Do I Have to Complete All the Methods Before the Malware Is Removed?

No, you do not. Your computer will often be removed from all malware by using one of the methods available. It’s when you try one method, and the malware remains that you should try another method in the tutorial.

Are the Steps Listed in Order of What Should Work Better?

Not necessarily. We often put the Windows Security before third-party applications because if you use Windows, you might prefer solving the problem without having installed another program on the computer. Windows Security is also free to use for your duration of using the operating system, which could mean more convenience to you.

Nevertheless, if you prefer using third-party programs, or your computer is not running Windows, then you can skip the Windows Security method and try using the third-party program recommendations instead.

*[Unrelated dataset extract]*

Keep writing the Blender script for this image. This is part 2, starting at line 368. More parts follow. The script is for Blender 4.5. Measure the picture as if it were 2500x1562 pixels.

Do I Have to Complete All Parts of the Windows Security Tutorial?

No, you do not. We have listed all the different ways you can run an antimalware scan with Windows Security for your convenience, but you only need to choose one of the methods to remove the malware.

Sometimes you may need to be able to get access to all options of running an antimalware scan—especially if your computer is currently being affected by the malware—which is why we have listed all the ways you can run scans with Windows Security.

Why Do You Have a Tutorial for Android but Not for iOS?

Since Android is currently the more open operating system of the two—and therefore potentially more susceptible to malware—it makes sense that in theory, more people will potentially get malware on Android than iOS at this time. What’s more, you also get far more applications to choose from on the Google Play Store than with Apple’s App Store because Android has more users.

That said, the only reason Android is more open is that people choose to open it—it does not automatically come that way out of the box. So we are not necessarily suggesting that iOS is naturally more secure than Android.